There is a call to this function __multdc3, which somehow replaced the call to the operator*= (its mangled name would be _ZNSt7complexIdEmLIdEERS0_RKS_IT_E and the complex number would be passed per reference).

However, there seems to be nothing special in the implementation of the operator*= which would explain the magic:

// 26.2.5/13
  // XXX: This is a grammar school implementation.
  template<typename _Tp>
    template<typename _Up>
    complex<_Tp>&
    complex<_Tp>::operator*=(const complex<_Up>& __z)
    {
      const _Tp __r = _M_real * __z.real() - _M_imag * __z.imag();
      _M_imag = _M_real * __z.imag() + _M_imag * __z.real();
      _M_real = __r;
      return *this;
}

I must be missing something, thus my question: What is the reason for the resulting assembler?

Answer 1

You should note that it is, strictly speaking, "wrong" to implement the complex floating point multiplication by the formula

(a+i*b)*(c + i*d) = a*c - b*d + i*(b*c + a*d)

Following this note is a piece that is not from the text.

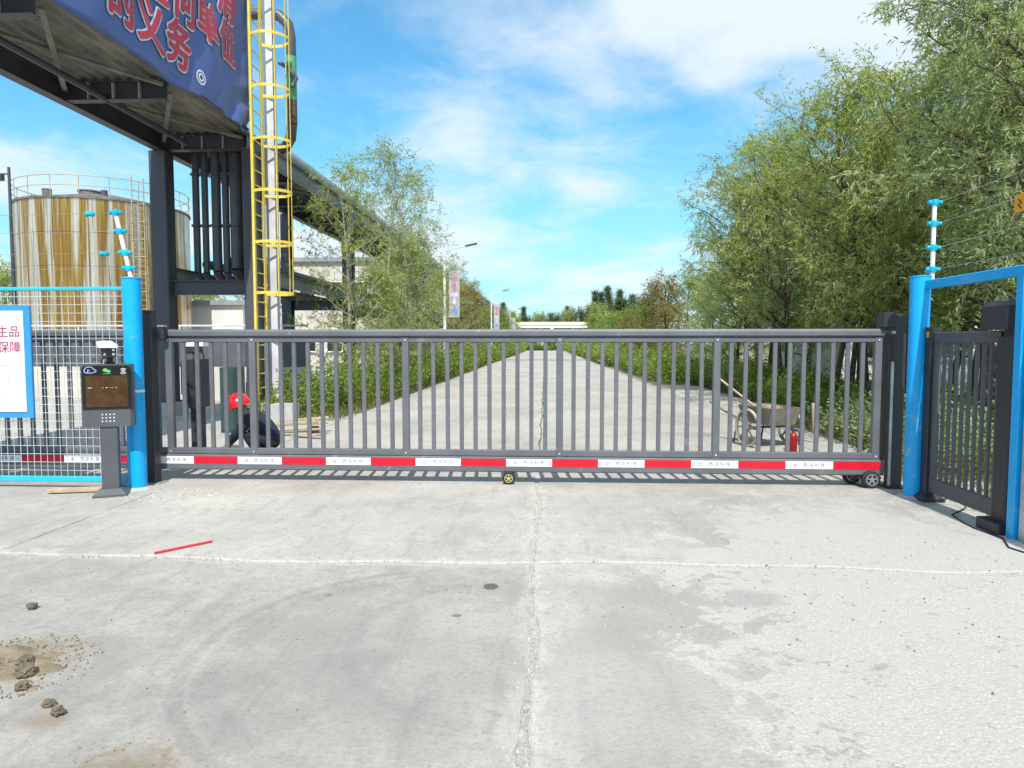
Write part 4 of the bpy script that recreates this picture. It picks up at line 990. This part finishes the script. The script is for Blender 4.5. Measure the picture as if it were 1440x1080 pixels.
def hedge(name, label, strips, leaf, seed, kind='stuff'):
    """strips: (x0, x1, y0, y1, height, stem density per m2, leaf length)"""
    rs = np.random.RandomState(seed); B = []; Dd = []; Ln = []
    for (x0, x1, y0, y1, hh, dens, ll) in strips:
        n = int(abs(x1 - x0) * (y1 - y0) * dens); X = rs.uniform(x0, x1, n); Y = rs.uniform(y0, y1, n)
        H = np.array([hh * (.62 + .75 * mnoise.noise((a * .9, b_ * .7, seed)) + .25 * mnoise.noise((a * 3, b_ * 3, seed))) for a, b_ in zip(X, Y)])
        H = np.clip(H, .15, None) * (.6 + .5 * rs.rand(n))
        k = 16; t = rs.rand(n, k) ** .75; lean = rs.normal(size=(n, 2)) * .28
        bx_ = X[:, None] + lean[:, :1] * H[:, None] * t; by_ = Y[:, None] + lean[:, 1:] * H[:, None] * t; bz_ = H[:, None] * t
        b_ = np.stack([bx_, by_, bz_], -1).reshape(-1, 3); B.append(b_ + rs.normal(size=b_.shape) * ll * .35)
        d = rs.normal(size=b_.shape); d[:, 2] = np.abs(d[:, 2]) * .5 + .25; Dd.append(d); Ln.append(ll * (.6 + .7 * rs.rand(len(b_))))
    B = np.concatenate(B); Dd = np.concatenate(Dd); Ln = np.concatenate(Ln)
    o = link(name, leaf_mesh(name, B, Dd, Ln * .2, Ln, rs), M[leaf])
    return tag(o, label, name.replace('_', ' ').split()[-1], kind=kind)
hedge('left_hedge', 'thick green bushes lining the left edge of the road', [(-6.3, -4.6, 13.6, 17, 1.45, 85, .085), (-5.9, -4.2, 17, 26, 1.5, 62, .10), (-5.6, -4.1, 26, 45, 1.6, 36, .15), (-5.6, -3.95, 45, 80, 1.7, 18, .26), (-5.6, -3.9, 80, 137, 1.8, 9, .42)], 'leaf_bush', 11)
hedge('right_hedge', 'green and dry bushes lining the right edge of the road', [(5.5, 8.0, 10.5, 16, .85, 80, .09), (5.6, 7.4, 16, 26, 1.15, 80, .10), (4.3, 6.3, 26, 45, 1.5, 42, .15), (4.0, 5.8, 45, 80, 1.7, 18, .26), (3.9, 5.6, 80, 137, 1.9, 9, .42)], 'leaf_bush', 12)
hedge('end_hedge', 'clipped dark hedge closing the far end of the road', [(-5, 8, 136.5, 139, 1.7, 16, .35)], 'leaf_bush', 13)
hedge('corner_weed', 'pale leafy weeds behind the receiver post', [(4.55, 5.7, 8.3, 12.0, 1.0, 120, .075), (4.0, 5.0, 7.9, 8.6, .7, 120, .07)], 'leaf_grey', 14)
def grass(name, label, patches, seed, leaf='leaf_grass'):
    rs = np.random.RandomState(seed); B = []; L = []
    for (x0, x1, y0, y1, n, h_) in patches:
        B.append(np.stack([rs.uniform(x0, x1, n), rs.uniform(y0, y1, n), np.full(n, -.045)], -1)); L.append(h_ * (.5 + rs.rand(n)))
    B = np.concatenate(B); L = np.concatenate(L); d = rs.normal(size=B.shape) * .45; d[:, 2] = 1
    o = link(name, leaf_mesh(name, B, d, np.maximum(L * .045, .004), L, rs), M[leaf]); tag(o, label, 'grass', kind='stuff')
grass('verge_grass', 'dry green grass growing under the right verge trees', [(4.0, 6.5, 3.5, 9, 9000, .13), (4.6, 12, 8, 16, 22000, .25), (5.5, 14, 16, 34, 22000, .32), (5.5, 12, 34, 70, 9000, .5)], 21)
grass('left_grass', 'dry grass at the foot of the left hedge', [(-6.4, -4.1, 13.3, 26, 7000, .22), (-6.2, -4, 26, 60, 6000, .35)], 22)

# ------------------------------------------------------------------ crouching person
def person():
    t = thing('person', 'person in dark clothes and red helmet crouching behind the gate', 'person', (-3.62, 8.6, 0), 0)
    J = {'pelvis': (.12, 0, .30), 'waist': (.02, 0, .44), 'chest': (-.12, 0, .60), 'neck': (-.22, 0, .665), 'head': (-.29, 0, .72), 'crown': (-.31, 0, .80)}
    for s, n in ((-1, 'l'), (1, 'r')):
        J.update({n + 'hip': (.12, s * .10, .28), n + 'knee': (-.22, s * .17, .40), n + 'ankle': (.02, s * .14, .08), n + 'toe': (-.17, s * .16, .035),
                  n + 'sh': (-.14, s * .19, .60), n + 'el': (-.30, s * .25, .43), n + 'wr': (-.43, s * .12, .26), n + 'hand': (-.48, s * .09, .20)})
    rad = {'pelvis': .15, 'waist': .145, 'chest': .165, 'neck': .06, 'head': .085, 'crown': .075, 'hip': .10, 'knee': .075, 'ankle': .05, 'toe': .045, 'sh': .085, 'el': .055, 'wr': .035, 'hand': .038}
    E_ = [('pelvis', 'waist'), ('waist', 'chest'), ('chest', 'neck'), ('neck', 'head'), ('head', 'crown')]
    for n in 'lr': E_ += [('pelvis', n + 'hip'), (n + 'hip', n + 'knee'), (n + 'knee', n + 'ankle'), (n + 'ankle', n + 'toe'), ('chest', n + 'sh'), (n + 'sh', n + 'el'), (n + 'el', n + 'wr'), (n + 'wr', n + 'hand')]
    verts = dict(J); rr = {k: rad.get(k, rad.get(k[1:], .05)) for k in J}
    for n, s in (('l', -1), ('r', 1)):
        for f_ in range(5):
            base = Vector(J[n + 'hand']); sp = (f_ - 2) * .02
            if f_ == 0: q1 = base + Vector((.005, -s * .045, -.02)); q2 = q1 + Vector((-.02, -s * .015, -.025))
            else: q1 = base + Vector((-.035, sp, -.03)); q2 = q1 + Vector((-.012, 0, -.045 + .006 * abs(f_ - 3)))
            verts[f'{n}f{f_}a'] = tuple(q1); verts[f'{n}f{f_}b'] = tuple(q2); rr[f'{n}f{f_}a'] = .0095; rr[f'{n}f{f_}b'] = .008
            E_ += [(n + 'hand', f'{n}f{f_}a'), (f'{n}f{f_}a', f'{n}f{f_}b')]
    ks = list(verts); me = bpy.data.meshes.new('body'); me.from_pydata([verts[k] for k in ks], [(ks.index(a), ks.index(b_)) for a, b_ in E_], [])
    o = bpy.data.objects.new('body', me); C.objects.link(o)
    o.modifiers.new('skin', 'SKIN'); sv = me.skin_vertices[0].data
    for i, k in enumerate(ks): sv[i].radius = (rr[k], rr[k]); sv[i].use_root = (k == 'pelvis')
    o.modifiers.new('sub', 'SUBSURF').levels = 2; o.modifiers['sub'].render_levels = 2
    dg = bpy.context.evaluated_depsgraph_get(); dg.update()
    me2 = bpy.data.meshes.new_from_object(o.evaluated_get(dg)); bpy.data.objects.remove(o)
    for m_ in ('cloth_navy', 'cloth_black', 'skin', 'cloth_maroon'): me2.materials.append(M[m_])
    for p in me2.polygons:
        c = p.center
        if c.x < -.20 and c.z > .655 and abs(c.y) < .13: p.material_index = 2
        elif c.x < -.40 and c.z < .30: p.material_index = 2
        elif -.26 < c.x < -.16 and .62 < c.z < .70 and abs(c.y) < .1: p.material_index = 3
        elif c.z < .33 or (c.x < -.05 and c.z < .47 and abs(c.y) < .24 and c.x > -.29): p.material_index = 1
        else: p.material_index = 0
        p.use_smooth = True
    bd = link('body', me2, None, t)
    hl = MB().lathe([(.150, .0), (.153, .015), (.145, .06), (.125, .105), (.085, .14), (.04, .155), (.001, .158)], 28)
    hl.lathe([(.150, .002), (.178, -.006), (.178, .004), (.150, .012)], 28, caps=False)
    o = part('helmet', hl, M['helmet_red'], t, 60, world=False); o.location = (-.305, 0, .745); o.rotation_euler = (0, R(-18), 0)
    rg = part('helmet_ridge', MB().tube([(-.135, 0, .075), (-.09, 0, .137), (0, 0, .160), (.09, 0, .137), (.135, 0, .075)], .014, 8), M['helmet_red'], o, 50, world=False)
    fc = part('nose', MB().lathe([(.001, -.03), (.016, 0), (.001, .03)], 8, (-.385, 0, .705)), M['skin'], t, 60, world=False)
    sh = MB()
    for s in (-1, 1): sh.sweep([[(.06, s * .15 - .045, 0), (.06, s * .15 + .045, 0), (.06, s * .15 + .04, .09), (.06, s * .15 - .04, .09)], [(-.10, s * .16 - .05, 0), (-.10, s * .16 + .05, 0), (-.10, s * .16 + .04, .075), (-.10, s * .16 - .04, .075)], [(-.21, s * .165 - .035, 0), (-.21, s * .165 + .035, 0), (-.21, s * .165 + .03, .04), (-.21, s * .165 - .03, .04)]])
    part('shoes', sh, M['cloth_black'], t, 50, world=False)
    t.rotation_euler = (0, 0, R(14))
    return t
person()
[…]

I write wrong in quotes, because the C++ standard does not actually require correct implementation. C does specify it in the some appendix.

The simple implementation does not give correct results with Inf and/or NaN in the input.

consider (Inf + 0*i)*(Inf + 0*i): Clearly, for consistent behavior, the result should be the same as for real floating point, namely Inf, or (Inf + 0*i), respectively. However, the formula above gives Inf + i*NaN.

So I could imagine that __muldc3 is a longer function that handles these cases correctly.

When the call goes away with -ffast-math then this is most likely the explanation.

Answer 2

At least for plain C, gcc follows the somewhat crazy C99 annex f (?) rules for complex multiply/divide; perhaps for c++ as well. Try -fast-math or -fcx-fortran-rules.